Con la confianza de haber dejado la Corona en buenas manos, su mayor deseo es «una jubilación tranquila, renovar una relación armoniosa con mi hijo y, sobre todo, volver a España, a mi casa. Vivo con la esperanza de redescubrir esa familiaridad con sus paisajes, sus gentes y sus olores. España dejó un vacío dentro de mí. Y ese vacío seguirá existiendo hasta que pueda volver a vivir allí con total normalidad». No deja de ser una triste ironía que, habiendo tomado siempre la vida, como él dice, como una sucesión de peripecias, esta última sea la más amarga». Y habría que recordar que en la historia, según advirtió el escritor austríaco Stefan Zweig, los momentos en los que prevalecen la razón y la reconciliación son cortos y fugaces.

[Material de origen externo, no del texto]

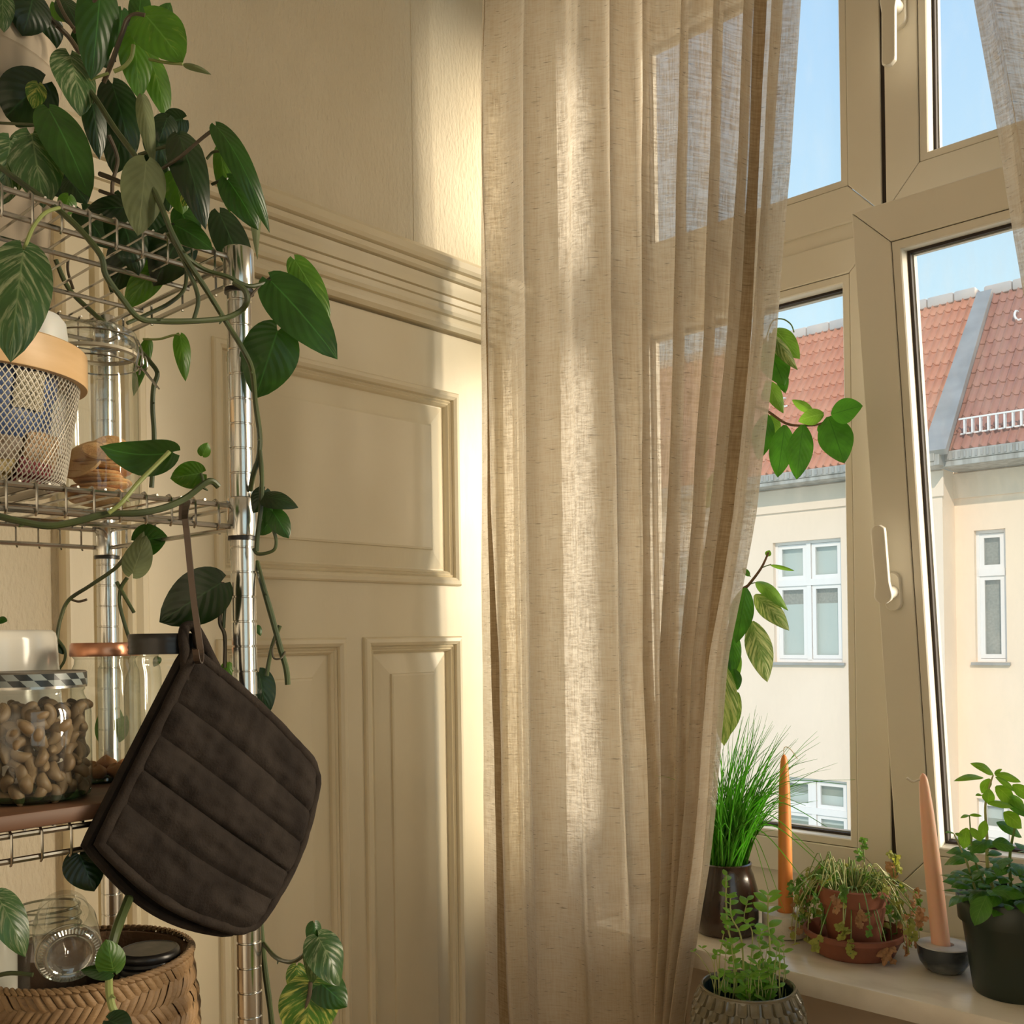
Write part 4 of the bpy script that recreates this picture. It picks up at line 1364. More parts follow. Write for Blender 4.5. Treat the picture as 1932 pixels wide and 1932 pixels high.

«Atacándome a mí, se golpea a la Corona»
España inició la etapa monárquica actual, tras casi cuatro décadas de dictadura, con la transición a la democracia y la Constitución de 1978, por la que Juan Carlos I se convertía en el rey de todos los españoles, despertando una simpatía que se conoció como «juancarlismo». Es una puntualización que el monarca recoge en Reconciliación: «La Corona de mi hijo se asienta sobre una base institucional de la que yo soy el padre. El artículo 57.1 de la Constitución es claro: “La Corona de España es hereditaria en los sucesores de S. M. Don Juan Carlos I de Borbón, legítimo heredero de la dinastía histórica”. No descansa sobre varias generaciones de monarcas constitucionales; descansa enteramente sobre mí». Por eso, al excluirle, teme que la Casa Real debilite la Monarquía. Del mismo modo, desde su mirada democrática, lanza un recordatorio: «Atacándome, no es a mi persona a la que se golpea, pues en el fondo desde ahora soy poca cosa, sino a la institución de la Corona».